Gone: The Unknown

How do you deal with death when you run from your emotions?

grief_1350Death.
Deleted.
Cease to exist.
Become nothing.
Exterminated.
Go nowhere.
Black.
Empty.
Hollow.
Gone.

Death was so much easier when I believed in god. I just needed to accept Jesus into my heart as my lord and savior…. Be a good person… help others and eventually, when I die, I’ll go to heaven. Easy as that, life goes on after death.

Damn appealing, right? When things sounds too good to be true, they usually are.

Don’t get me wrong, I want to believe in god. Desperately. Truly.
I want to believe in heaven, whole-heartedly.
I hate (and struggle with) the idea of only existing in memories.

Because memories fade.
Information is distorted.
Lost in translation.
Gone.

Why don’t I believe? I have no proof.

I cannot just believe in something because I want to ease my stress and suffering in life.
I cannot just believe in something because it would alleviate my fears of the unknown.

The unknown.

That’s the thing about death. By the time you know anything, it is already too late.

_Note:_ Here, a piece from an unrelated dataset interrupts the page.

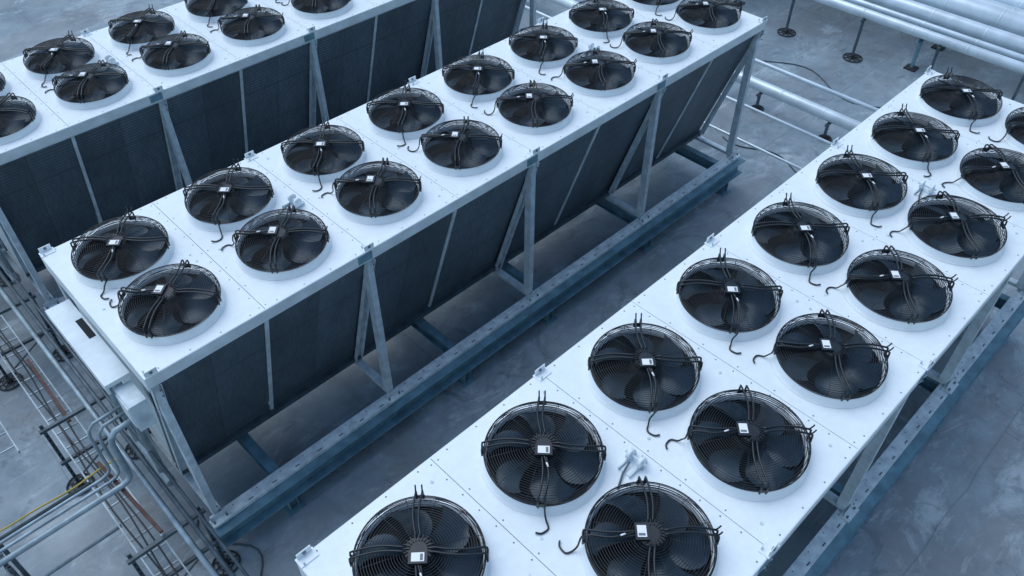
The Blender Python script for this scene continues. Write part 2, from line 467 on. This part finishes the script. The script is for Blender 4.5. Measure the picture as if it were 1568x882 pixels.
pipe_run('conduit_pipe',[(11.55,2.4,.45),(11.55,9,.45)],.025,bands=0)
for y in (3.6,5.1,6.6,8.2,9.8): foot_stand(13.35,y,.34,r=.12)
for x,r,z in ((16.6,.10,1.02),(17.05,.06,1.0),(17.45,.15,1.05),(18.1,.24,1.1),(18.75,.17,1.0),(19.3,.20,1.0),(19.95,.24,1.0),(20.6,.17,1.0),(21.3,.22,1.0),(22.1,.25,1.0)):
    pipe_run('insulated_pipe',[(x,-14,z),(x,34,z)],r,bands=1.1)
b=MB()
for y in (-8,-4,0,2.6,5.2,9.6,13,17,21):
    b.ibeam((16.9,y,.72),(22.5,y,.72),.1,.12,.01,M_TEAL)
    for x in (17.1,18.4,20.2,22.2):
        b.beam((x,y,.03),(x,y,.66),.06,.06,M_TEAL)
        b.box((x-.12,y-.12,0),(x+.12,y+.12,.03),M_RUBBER)
obj('pipe_rack',b.mesh('pipe_rack'))
for y in (1.2,3.0,4.65,6.3,7.95,9.6): foot_stand(16.6,y,.88,r=.2)
b=MB()
b.tube([(12.6,8.75,.45),(12.6,9.0,.45)],.06,M_STEEL,12)
b.tube([(12.6,8.87,.45),(12.6,8.87,.62)],.015,M_STEEL,6)
b.beam((12.5,8.87,.62),(12.72,8.87,.62),.03,.015,M_RED)
obj('pipe_valve',b.mesh('pipe_valve'))

for y in (12.0,9.87,7.6,5.42,3.3):
    g=empty('strut_rack_frame',(0,y,0))
    b=MB()
    for x in(0,.75):
        b.ring(.15,.02,.012,M_RUBBER,24,6,(x,0)); b.ring(.09,.03,.008,M_RUBBER,20,5,(x,0))
        for k in range(8):
            a=k*math.pi/4; b.beam((x,0,.035),(x+.145*math.cos(a),.145*math.sin(a),.02),.012,.016,M_RUBBER)
        b.cyl((x,0),.04,0,.07,M_RUBBER,12)
        b.channel((x,0,.05),(x,0,1.22),.041,.041,.004,M_STEEL,up=(0,1,0))
        for i in range(12): b.box((x-.008,-.024,.12+i*.09),(x+.008,-.0205,.16+i*.09),M_HOLESHADE)  # dark plates painting the shade in the strut slots
    for z in(.55,1.17): b.channel((-.05,-.025,z),(.8,-.025,z),.041,.041,.004,M_STEEL,flip=-1)
    b.beam((.03,.01,.12),(.72,.01,.52),.018,.018,M_STEEL)
    obj('frame_members',b.mesh('strut_frame'),g)
def ladder(name,x0,x1,y0,y1,z,mat,step=.28):
    b=MB()
    for x in(x0,x1): b.box((x-.008,y0,z),(x+.008,y1,z+.05),mat)
    y=y0+.15
    while y<y1: b.box((x0+.009,y-.009,z+.005),(x1-.009,y+.009,z+.02),mat); y+=step
    return obj(name,b.mesh(name))
ladder('cable_ladder_tray',.08,.36,2.5,14,.58,M_GALV)
ladder('cable_ladder_tray',-.28,.0-.04,9.0,14,.95,M_GALV,.2)
pipe_run('conduit_pipe',[(.50,2.5,1.24),(.50,14,1.24)],.028,M_GALV,bands=0)
pipe_run('conduit_pipe',[(.62,2.5,1.235),(.62,14,1.235)],.024,M_STEEL,bands=0)
pipe_run('conduit_pipe',[(.72,2.5,1.232),(.72,14,1.232)],.018,M_STEEL,bands=0)
pipe_run('conduit_pipe',[(.55,2.5,.63),(.55,14,.63)],.028,M_STEEL,bands=0)
for i,(y,z,r) in enumerate(((6.12,1.33,.032),(6.26,1.32,.018),(6.36,1.31,.018))):
    xe=.42-.06*i
    pipe_run('supply_pipe',[(-5,y,z),(xe-.12,y,z),(xe-.05,y,z+.02),(xe-.01,y,z+.06),(xe,y,z+.14),(xe,y,1.95),(xe+.02,y,2.04),(xe+.08,y,2.1),(.8,y,2.12)],r,M_GALV,bands=0)
for x in (-.9,-2.2):
    b=MB()
    for y in (6.0,6.5):
        b.ring(.13,.02,.012,M_RUBBER,24,6,(x,y)); b.cyl((x,y),.04,0,.06,M_RUBBER,12)
        b.channel((x,y,.05),(x,y,1.36),.041,.041,.004,M_STEEL,up=(1,0,0))
    b.beam((x,5.95,1.26),(x,6.55,1.26),.04,.04,M_STEEL)
    b.beam((x,5.95,.5),(x,6.55,.5),.04,.04,M_STEEL)
    b.beam((x,6.02,.1),(x,6.48,.5),.02,.02,M_STEEL)
    obj('pipe_support_frame',b.mesh('pipe_support_frame'))
pipe_run('conduit_pipe',[(-5,7.0,.62),(.1,7.0,.62)],.026,M_STEEL,bands=0)
pipe_run('conduit_pipe',[(-5,6.3,.54),(.1,6.3,.54)],.02,M_GALV,bands=0)
ladder('cable_ladder_tray',-.62,-.34,8.3,14,.3,M_GALV)
pts=[]
for i in range(30):
    t=i/29; pts.append((-1.8+2.3*t,7.25-.5*t+.08*math.sin(t*9),.66+.25*t+.05*math.sin(t*14)))
b=MB(); b.tube(pts,.011,M_YEL,6); obj('yellow_cable',b.mesh('yellow_cable'))
for p,q in (((.30,9.3,.7),(.28,7.9,.75)),((.25,6.6,1.3),(.35,5.4,1.25))):
    b=MB(); b.beam(p,q,.04,.03,M_RUST); obj('rusty_steel_angle',b.mesh('rusty_angle'))
for cx,am,z,ph in ((.2,.03,.61,0),(.26,.02,.62,1.5),(.14,.025,.61,3)):
    pts=[(cx+am*math.sin(i*.55+ph),3+i*.25,z+.004*math.sin(i)) for i in range(44)]
    b=MB(); b.tube(pts,.010,M_BLACK,6); obj('power_cable',b.mesh('power_cable'))
for cx,cy,ln,am in ((12.1,5.0,3,.15),(15.2,6,5,.3),(.9,4.9,2.5,.2)):
    pts=[(cx+am*math.sin(i*.5),cy+ln*(i/24-.5),.016) for i in range(25)]
    b=MB(); b.tube(pts,.012,M_STEEL,6); obj('loose_cable',b.mesh('loose_cable'))

# ---------------------------------------------------------------- light & camera
w=bpy.data.worlds.new('World'); scene.world=w; w.use_nodes=True
nt=w.node_tree; bg=nt.nodes['Background']
sky=nt.nodes.new('ShaderNodeTexSky'); sky.sky_type='NISHITA'; sky.sun_disc=False
EL=R(64); AZ=R(100)
sky.sun_elevation=EL; sky.sun_rotation=math.pi/2-AZ
sky.air_density=1.6; sky.dust_density=1.0; sky.ozone_density=3.5
nt.links.new(sky.outputs[0],bg.inputs[0]); bg.inputs[1].default_value=.15
sl=bpy.data.lights.new('sun','SUN'); sl.energy=1.5; sl.angle=R(60); sl.color=(.92,.97,1)
so=bpy.data.objects.new('sun',sl); scene.collection.objects.link(so)
d=Vector((math.cos(AZ)*math.cos(EL),math.sin(AZ)*math.cos(EL),math.sin(EL)))
so.rotation_euler=d.to_track_quat('Z','Y').to_euler()
cam=bpy.data.cameras.new('camera'); co=bpy.data.objects.new('camera',cam); scene.collection.objects.link(co)
co.location=(0,0,8.66); co.rotation_euler=(math.pi/2-.7709,0,.7953-math.pi/2)
cam.sensor_width=36; cam.lens=36*1232.18/1568; cam.clip_end=600
scene.camera=co
scene.view_settings.view_transform='Standard'; scene.view_settings.look='None'; scene.view_settings.exposure=0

I’ve been lucky most of my life when it comes to dealing with death:

I lost my Nana when I was seven. At that age, I didn’t understand the concept of death. I lost my Grandpop when I was almost 13. He lived across the country. What bothered me more than anything was my father’s refusal of me going back to see him and say goodbye before he passed (we knew he was sick). I lost two friends/acquaintances a few years back, but we were never close and it never really sunk in that they were gone, just that we didn’t talk anymore. A few years back, apparently my Aunt Karen died to something alcohol related. I hadn’t seen her in almost 30 years and never talked to her in all of those years so there was zero emotion attached to her death. Don’t get me wrong, the deaths meant something to me, I just felt nothing.

I have spent years mastering the art of shoving my feelings back down my throat instead of facing reality and actually dealing with my emotions.

How do you reverse 20+ years of habits? Great question. Nope, I don’t know the answer yet.

My fear is that if I let even one emotion in, it’s going to first overwhelm me, and then consume me. I don’t want to live with this kind of fear, but damn, that is scary.

I’ve been told that everyone processes grief differently. I don’ t know what my process is yet, so for now, I’m just going to write. My words may be aimless for a time. I don’t know how this works, so I’m just going to dive right in.

* deep breath *

Yeah… I don’t know if I can do this.